Given problem:
Scan the material and copy every line in which "pixels" appears.
──────── Supplied material
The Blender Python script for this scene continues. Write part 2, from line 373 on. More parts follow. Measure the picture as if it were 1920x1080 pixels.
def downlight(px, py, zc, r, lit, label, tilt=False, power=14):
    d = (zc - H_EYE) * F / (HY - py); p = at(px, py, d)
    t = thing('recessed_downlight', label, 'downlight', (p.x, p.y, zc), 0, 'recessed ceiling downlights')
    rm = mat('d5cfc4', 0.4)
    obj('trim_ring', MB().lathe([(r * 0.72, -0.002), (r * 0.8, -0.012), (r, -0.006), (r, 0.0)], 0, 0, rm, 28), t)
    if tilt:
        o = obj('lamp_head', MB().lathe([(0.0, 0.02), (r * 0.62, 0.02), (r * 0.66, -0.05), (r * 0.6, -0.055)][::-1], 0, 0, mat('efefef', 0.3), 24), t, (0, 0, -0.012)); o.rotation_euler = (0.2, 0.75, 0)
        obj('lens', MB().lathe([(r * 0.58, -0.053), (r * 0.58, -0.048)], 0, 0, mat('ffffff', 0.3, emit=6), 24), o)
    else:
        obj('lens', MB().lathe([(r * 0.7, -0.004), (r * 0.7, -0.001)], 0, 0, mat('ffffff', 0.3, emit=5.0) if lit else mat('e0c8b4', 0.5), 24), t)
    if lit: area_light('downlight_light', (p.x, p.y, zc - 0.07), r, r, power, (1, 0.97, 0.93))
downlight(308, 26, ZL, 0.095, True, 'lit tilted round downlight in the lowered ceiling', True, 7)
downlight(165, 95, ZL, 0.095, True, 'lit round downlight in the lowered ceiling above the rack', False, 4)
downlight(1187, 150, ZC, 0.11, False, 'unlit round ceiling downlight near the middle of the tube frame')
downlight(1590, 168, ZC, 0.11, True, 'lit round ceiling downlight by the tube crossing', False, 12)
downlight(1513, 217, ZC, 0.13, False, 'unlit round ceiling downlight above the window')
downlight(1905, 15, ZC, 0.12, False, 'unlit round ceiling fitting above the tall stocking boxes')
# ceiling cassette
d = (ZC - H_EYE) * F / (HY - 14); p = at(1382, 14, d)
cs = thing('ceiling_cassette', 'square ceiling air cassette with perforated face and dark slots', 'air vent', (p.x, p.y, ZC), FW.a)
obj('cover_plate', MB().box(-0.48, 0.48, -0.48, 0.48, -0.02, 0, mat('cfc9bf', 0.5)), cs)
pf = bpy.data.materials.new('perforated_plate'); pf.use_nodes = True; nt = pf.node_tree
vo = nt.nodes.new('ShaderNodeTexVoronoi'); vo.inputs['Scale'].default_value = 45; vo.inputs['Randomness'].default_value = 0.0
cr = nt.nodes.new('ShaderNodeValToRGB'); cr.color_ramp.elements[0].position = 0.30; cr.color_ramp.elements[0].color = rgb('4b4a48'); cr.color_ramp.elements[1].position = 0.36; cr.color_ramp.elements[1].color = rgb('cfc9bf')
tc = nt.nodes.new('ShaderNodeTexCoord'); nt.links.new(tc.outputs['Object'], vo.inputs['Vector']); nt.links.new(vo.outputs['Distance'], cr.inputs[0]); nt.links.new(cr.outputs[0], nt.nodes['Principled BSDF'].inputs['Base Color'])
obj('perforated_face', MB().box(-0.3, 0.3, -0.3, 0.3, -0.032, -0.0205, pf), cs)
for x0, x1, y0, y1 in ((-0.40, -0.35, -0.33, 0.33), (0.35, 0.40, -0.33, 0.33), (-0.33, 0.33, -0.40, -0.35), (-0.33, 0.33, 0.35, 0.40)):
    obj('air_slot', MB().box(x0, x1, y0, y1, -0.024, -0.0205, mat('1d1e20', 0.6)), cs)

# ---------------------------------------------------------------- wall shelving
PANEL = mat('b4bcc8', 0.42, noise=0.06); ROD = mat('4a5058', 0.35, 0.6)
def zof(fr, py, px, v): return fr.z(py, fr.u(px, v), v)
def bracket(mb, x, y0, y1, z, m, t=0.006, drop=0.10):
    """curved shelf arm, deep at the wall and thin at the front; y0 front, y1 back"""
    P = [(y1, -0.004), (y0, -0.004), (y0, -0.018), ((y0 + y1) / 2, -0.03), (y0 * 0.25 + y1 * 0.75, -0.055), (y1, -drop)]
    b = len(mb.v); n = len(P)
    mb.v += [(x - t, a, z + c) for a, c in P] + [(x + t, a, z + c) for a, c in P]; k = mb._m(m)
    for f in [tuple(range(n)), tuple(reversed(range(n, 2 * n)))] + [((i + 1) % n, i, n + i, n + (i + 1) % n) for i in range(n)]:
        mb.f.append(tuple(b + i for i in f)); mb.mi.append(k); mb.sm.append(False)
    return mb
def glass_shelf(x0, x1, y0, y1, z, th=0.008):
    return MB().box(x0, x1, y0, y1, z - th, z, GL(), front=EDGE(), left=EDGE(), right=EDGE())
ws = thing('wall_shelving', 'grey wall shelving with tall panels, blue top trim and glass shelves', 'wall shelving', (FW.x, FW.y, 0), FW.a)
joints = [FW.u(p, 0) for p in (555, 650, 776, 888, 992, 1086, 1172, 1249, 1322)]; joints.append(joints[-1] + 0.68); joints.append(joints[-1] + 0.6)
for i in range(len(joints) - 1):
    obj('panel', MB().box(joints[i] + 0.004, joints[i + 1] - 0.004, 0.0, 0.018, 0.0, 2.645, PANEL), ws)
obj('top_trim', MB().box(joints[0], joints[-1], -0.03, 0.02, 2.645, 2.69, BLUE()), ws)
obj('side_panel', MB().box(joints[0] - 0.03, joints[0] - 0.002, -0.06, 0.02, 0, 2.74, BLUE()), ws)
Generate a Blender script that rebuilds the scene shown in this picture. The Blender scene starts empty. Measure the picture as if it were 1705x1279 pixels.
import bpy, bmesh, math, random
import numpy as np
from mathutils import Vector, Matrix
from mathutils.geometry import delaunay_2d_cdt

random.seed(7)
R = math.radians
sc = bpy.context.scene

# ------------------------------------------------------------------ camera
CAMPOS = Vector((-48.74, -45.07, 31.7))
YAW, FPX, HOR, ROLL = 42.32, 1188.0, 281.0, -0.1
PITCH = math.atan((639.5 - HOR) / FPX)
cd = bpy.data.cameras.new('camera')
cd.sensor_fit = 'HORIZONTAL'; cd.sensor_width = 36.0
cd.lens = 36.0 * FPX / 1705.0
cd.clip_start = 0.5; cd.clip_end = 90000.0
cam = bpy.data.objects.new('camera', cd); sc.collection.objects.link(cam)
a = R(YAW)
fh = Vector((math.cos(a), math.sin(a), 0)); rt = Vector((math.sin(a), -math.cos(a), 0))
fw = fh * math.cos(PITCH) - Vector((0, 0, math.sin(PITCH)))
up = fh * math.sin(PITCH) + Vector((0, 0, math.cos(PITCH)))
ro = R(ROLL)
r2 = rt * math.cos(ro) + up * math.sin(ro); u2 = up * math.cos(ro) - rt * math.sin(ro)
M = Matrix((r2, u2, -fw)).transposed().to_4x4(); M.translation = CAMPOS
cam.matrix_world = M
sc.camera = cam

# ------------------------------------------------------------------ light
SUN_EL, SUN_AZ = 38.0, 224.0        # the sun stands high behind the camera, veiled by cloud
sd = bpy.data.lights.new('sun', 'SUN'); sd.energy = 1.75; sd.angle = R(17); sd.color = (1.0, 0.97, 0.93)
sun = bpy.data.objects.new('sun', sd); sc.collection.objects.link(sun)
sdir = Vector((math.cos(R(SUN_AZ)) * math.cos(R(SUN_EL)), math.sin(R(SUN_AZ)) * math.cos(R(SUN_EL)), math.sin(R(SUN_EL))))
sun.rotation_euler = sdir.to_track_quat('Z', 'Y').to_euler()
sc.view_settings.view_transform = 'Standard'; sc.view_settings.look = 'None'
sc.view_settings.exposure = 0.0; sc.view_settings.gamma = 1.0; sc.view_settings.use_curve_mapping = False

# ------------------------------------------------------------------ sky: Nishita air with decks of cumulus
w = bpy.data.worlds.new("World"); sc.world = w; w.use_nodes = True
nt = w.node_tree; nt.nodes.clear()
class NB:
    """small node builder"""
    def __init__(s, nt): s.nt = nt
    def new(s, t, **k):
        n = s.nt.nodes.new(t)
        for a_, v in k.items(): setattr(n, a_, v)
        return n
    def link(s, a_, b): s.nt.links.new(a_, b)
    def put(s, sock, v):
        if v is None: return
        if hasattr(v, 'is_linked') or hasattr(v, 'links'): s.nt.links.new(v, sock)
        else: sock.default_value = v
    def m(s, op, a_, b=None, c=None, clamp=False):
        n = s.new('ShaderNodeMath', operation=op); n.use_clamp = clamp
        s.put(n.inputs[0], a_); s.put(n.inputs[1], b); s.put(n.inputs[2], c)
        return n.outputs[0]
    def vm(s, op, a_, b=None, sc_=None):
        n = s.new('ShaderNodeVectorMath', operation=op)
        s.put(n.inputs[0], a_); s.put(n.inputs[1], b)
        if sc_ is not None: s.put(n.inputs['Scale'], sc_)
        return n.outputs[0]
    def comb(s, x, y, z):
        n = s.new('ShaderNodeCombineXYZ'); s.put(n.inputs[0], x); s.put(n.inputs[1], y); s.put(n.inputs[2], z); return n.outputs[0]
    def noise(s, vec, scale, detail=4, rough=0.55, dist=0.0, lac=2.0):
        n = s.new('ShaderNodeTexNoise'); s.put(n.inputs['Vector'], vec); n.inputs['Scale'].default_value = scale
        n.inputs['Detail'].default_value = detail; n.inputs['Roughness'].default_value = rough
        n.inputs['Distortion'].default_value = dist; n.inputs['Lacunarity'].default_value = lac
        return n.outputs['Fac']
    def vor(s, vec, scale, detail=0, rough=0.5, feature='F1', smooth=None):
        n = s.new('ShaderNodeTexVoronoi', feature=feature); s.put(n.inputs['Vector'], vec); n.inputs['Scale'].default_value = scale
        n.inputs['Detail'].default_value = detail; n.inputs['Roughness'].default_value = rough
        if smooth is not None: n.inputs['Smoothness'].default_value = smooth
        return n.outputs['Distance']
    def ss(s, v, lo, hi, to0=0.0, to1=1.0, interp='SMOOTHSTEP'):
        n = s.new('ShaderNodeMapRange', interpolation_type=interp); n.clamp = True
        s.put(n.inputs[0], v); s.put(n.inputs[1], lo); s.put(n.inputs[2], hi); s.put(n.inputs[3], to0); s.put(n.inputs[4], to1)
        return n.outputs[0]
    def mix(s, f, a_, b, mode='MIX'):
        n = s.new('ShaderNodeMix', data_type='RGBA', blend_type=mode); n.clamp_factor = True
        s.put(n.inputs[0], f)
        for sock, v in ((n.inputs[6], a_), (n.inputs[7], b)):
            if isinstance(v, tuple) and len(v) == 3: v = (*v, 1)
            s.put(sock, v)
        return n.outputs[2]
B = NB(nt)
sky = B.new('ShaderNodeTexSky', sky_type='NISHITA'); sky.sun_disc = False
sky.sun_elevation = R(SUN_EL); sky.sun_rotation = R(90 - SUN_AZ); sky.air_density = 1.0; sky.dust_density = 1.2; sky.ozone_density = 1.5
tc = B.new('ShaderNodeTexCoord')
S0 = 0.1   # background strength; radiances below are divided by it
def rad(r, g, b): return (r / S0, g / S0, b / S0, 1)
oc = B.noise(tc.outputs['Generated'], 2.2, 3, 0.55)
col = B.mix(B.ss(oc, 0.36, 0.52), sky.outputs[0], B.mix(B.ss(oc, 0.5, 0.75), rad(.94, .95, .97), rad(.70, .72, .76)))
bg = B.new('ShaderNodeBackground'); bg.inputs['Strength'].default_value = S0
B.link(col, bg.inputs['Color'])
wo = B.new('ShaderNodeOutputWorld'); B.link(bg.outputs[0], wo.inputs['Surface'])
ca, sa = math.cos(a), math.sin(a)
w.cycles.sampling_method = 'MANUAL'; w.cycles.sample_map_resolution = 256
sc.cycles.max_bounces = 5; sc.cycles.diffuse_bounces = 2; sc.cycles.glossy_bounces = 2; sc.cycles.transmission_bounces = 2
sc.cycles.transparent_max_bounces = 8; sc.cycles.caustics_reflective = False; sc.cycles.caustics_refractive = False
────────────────
Task answer:
The Blender Python script for this scene continues. Write part 2, from line 373 on. More parts follow. Measure the picture as if it were 1920x1080 pixels.
Generate a Blender script that rebuilds the scene shown in this picture. The Blender scene starts empty. Measure the picture as if it were 1705x1279 pixels.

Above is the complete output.